Li pointed to Kwan’s speeches in the House of Commons from 2017 to 2019 for a national day to commemorate the Nanjing Massacre of 1937, a campaign that was heavily promoted by the Chinese embassy, consulates and pro-China media across Canada. Also, Kwan was a skeptic in 2010 when CSIS director Richard Fadden warned publicly that the Chinese government was actively influencing provincial and municipal politicians. 

She said Fadden’s comments were very general and did not come with names of victims or perpetrators of foreign interference. 

“If you compare to the situation today, and what's happening, the information that was leaked out was very specific,” Kwan said. 

Kwan has also attended events where consular officials and their allies were present and received received political donations from prominent pro-Beijing figures.  

On the Chinese language website for the Canadian Alliance of Chinese Associations (CACA), Kwan is in the centre of a group photo at River Rock Show Theatre during a 2019 Lunar New Year banquet. She stood beside then-consul general Tong Xiaoling, who left Vancouver last summer but was mentioned in CSIS leaks to The Globe and Mail, boasting about her role to influence the outcome of the 2021 federal election in Richmond and 2022 civic election in Vancouver. 

The CACA website boasts that it “actively participates in the activities of the Overseas Chinese Affairs Office,” which is synonymous with the Chinese Communist Party’s United Front global propaganda and intelligence program. Former CACA chairman Wang Dianqi donated almost $4,000 to Kwan’s riding association. She also received donations from one of his successors, Wei Renmin.

“Maybe in the past, that there might have been situations where people were trying to influence me, I don't know,” Kwan said. 
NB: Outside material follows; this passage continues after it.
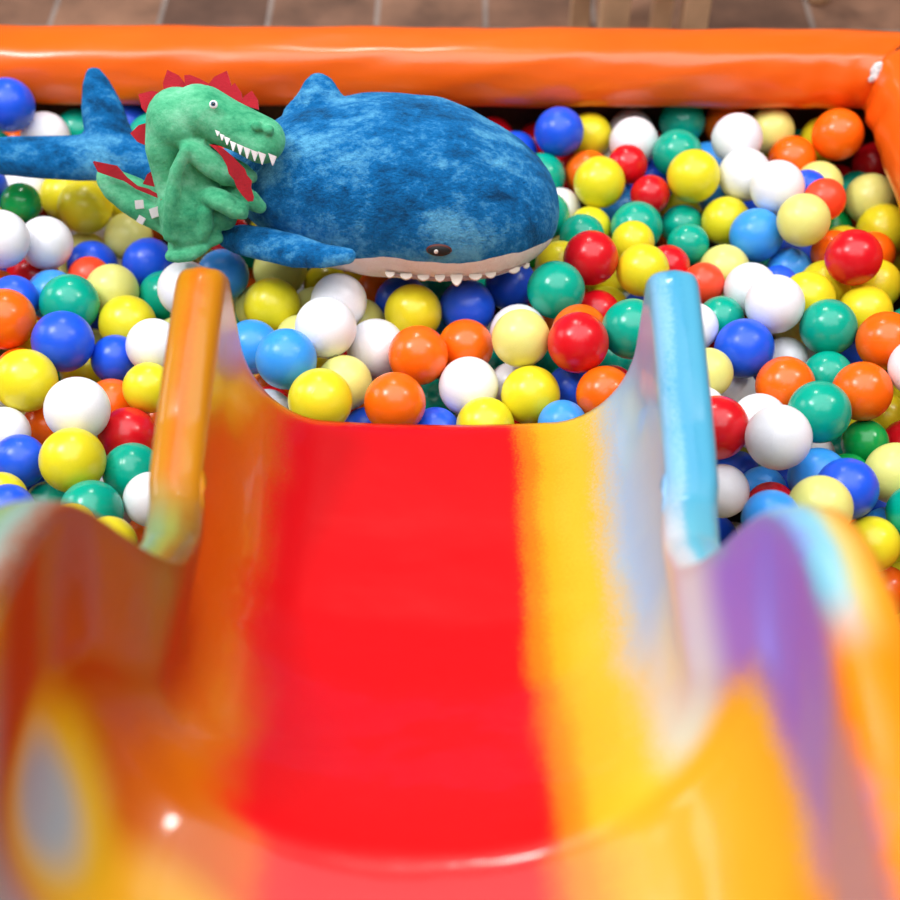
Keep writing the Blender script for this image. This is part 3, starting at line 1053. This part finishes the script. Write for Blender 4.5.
def lay_balls():
    rec = []
    for q in BALL_TXT.replace('\n', ';').split(';'):
        if q.strip():
            x, y, d, c, l = q.split(',')
            rec.append((float(x), float(y), float(d), c, float(l)))
    n = len(rec)
    C = np.array(CAM)
    R3 = np.array([ray(r[0], r[1]) for r in rec])
    lay = np.array([r[4] for r in rec])
    t0 = (PILE_Z - LAYER * lay - C[2]) / R3[:, 2]
    rad = np.array([r[2] for r in rec]) * t0 / (2 * F)
    # two moulded sizes
    rad = np.where(rad < 0.0305, np.clip(rad, 0.0265, 0.0295), np.clip(rad, 0.0325, 0.0362))
    key = np.array([r[1] for r in rec]) - 40 * lay
    t = t0.copy()
    ii, jj = np.triu_indices(n, 1)
    near = np.hypot(*(np.array([[r[0], r[1]] for r in rec])[ii] - np.array([[r[0], r[1]] for r in rec])[jj]).T) < 75
    ii, jj = ii[near], jj[near]
    fr = np.where(key[ii] > key[jj], ii, jj)
    bk = np.where(key[ii] > key[jj], jj, ii)
    for it in range(700):
        p = C + R3 * t[:, None]
        d = np.linalg.norm(p[fr] - p[bk], axis=1)
        need = rad[fr] + rad[bk]
        pen = np.maximum(0, need - d) + np.where((t[fr] > t[bk] + 0.01) & (d < need * 1.0), 0.01, 0)
        mv = np.zeros(n)
        ct = np.ones(n)
        np.add.at(mv, fr, -pen * 0.5)
        np.add.at(mv, bk, pen * 0.5)
        np.add.at(ct, fr, (pen > 0) * 0.5)
        np.add.at(ct, bk, (pen > 0) * 0.5)
        t = t + mv / ct
        if it < 500:
            t = t + (t0 - t) * 0.03
        # never through the mat
        zmax = (rad + 0.008 - C[2]) / R3[:, 2]
        t = np.minimum(t, zmax)
    P = C + R3 * t[:, None]
    sph_c = np.array([list(c) for (c, r) in shark_spheres + dino_spheres])
    sph_r = np.array([r for (c, r) in shark_spheres + dino_spheres])
    lo = np.array([PX0, PY0, 0.008])
    hi = np.array([PX1, PY1, 9])

    def walls(P, rad):
        for a in (0, 1):
            over = P[:, 2] + rad * 0.9 > RIM_LO
            inset = np.where(over, 0.004, -0.078)
            P[:, a] = np.clip(P[:, a], lo[a] + inset + rad, hi[a] - inset - rad)
        P[:, 2] = np.maximum(P[:, 2], 0.008 + rad)
        return P
    for it in range(600):
        d = P[ii] - P[jj]
        L = np.linalg.norm(d, axis=1) + 1e-9
        pen = np.maximum(0, rad[ii] + rad[jj] - L)
        u = d / L[:, None]
        mv = np.zeros((n, 3))
        np.add.at(mv, ii, u * (pen * 0.45)[:, None])
        np.add.at(mv, jj, -u * (pen * 0.45)[:, None])
        P = P + mv * 0.8
        # keep out of the plush toys: sink below them
        d = P[:, None, :] - sph_c[None]
        L = np.linalg.norm(d, axis=2)
        pen = rad[:, None] + sph_r[None] + 0.001 - L
        k = pen.argmax(axis=1)
        pk = np.maximum(0, pen[np.arange(n), k])
        u = d[np.arange(n), k] / L[np.arange(n), k][:, None]
        u[:, 2] = np.minimum(u[:, 2], 0)
        P = P + u * pk[:, None] * 0.5
        # and clear of the chute: past its lip, outside its skirts
        ax = P[:, 0] - XC
        infront = (np.abs(ax) < 0.262) & (P[:, 1] > 0.80) & (P[:, 2] + rad > np.where(np.abs(ax) < 0.14, 0.288, 0.25))
        P[:, 1] = np.where(infront, np.maximum(P[:, 1], S_END + rad + 0.004), P[:, 1])
        beside = (np.abs(ax) > 0.15) & ~infront & (P[:, 1] < S_END + rad)
        m = 0.266 + rad
        P[:, 0] = np.where(beside, XC + np.sign(ax) * np.maximum(np.abs(ax), m), P[:, 0])
        P = walls(P, rad)
    return rec, P, rad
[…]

“If people were trying to influence me, predating this period, obviously, it didn't work.” 

Thekla Lit and Victor Ho of the Chinese Canadian Concern Group on the Chinese Communist Party’s Human Rights Violations say Kwan got the “cold shoulder at a museum in the very riding she was elected to represent,” despite being a trailblazer for Chinese-Canadians over 30 years at three levels of politics. 

At the Chinese Canadian Museum’s June 30 opening ceremony, Kwan was seated near the side of the stage and neither invited to the stage nor acknowledged by the masters of ceremonies. By contrast, Wilson Miao, a Liberal elected in Richmond Centre in 2021, was seated in the middle, front row section and participated in a federal plaque unveiling. 

Lit and Ho, in a July 10 statement, wonder whether it was another instance of foreign interference against “a political figure who dares to criticize human rights issues in China through Chinese-Canadian community organizations.” 

Museum spokesperson Yvonne Chiang said the museum society has the “utmost respect and deepest admiration” for Kwan and her achievements, but had limited time in the 90-minute ceremony for speakers beyond those representing governments that helped fund the museum. Namely, International Trade Minister Mary Ng, Premier David Eby, Tourism Minister Lana Popham and Mayor Ken Sim.

The museum’s debut exhibit commemorates the centennial of the 1923 Chinese Immigration Act, which excluded nearly all categories of Chinese from immigrating to Canada until it was repealed in 1947. A week earlier, on Parliament Hill, Conservative Senator Victor Oh and Liberal-appointed Senator Yuen Pau Woo headlined centennial events. They conflated the old, racist law with their opposition to a proposed registry of foreign agents that is intended to counter foreign interference.

“That narrative very much reflects or mirrors that of what the Chinese government is trying to advance,” Kwan said. “Now, of course, we live in a democratic society, they're allowed to have their point of view.”

Ultimately, she said, the Canadian government needs to send a clear message now that it won’t tolerate foreign interference and it will fight against it, whether the source is China, Russia, Iran or Saudi Arabia.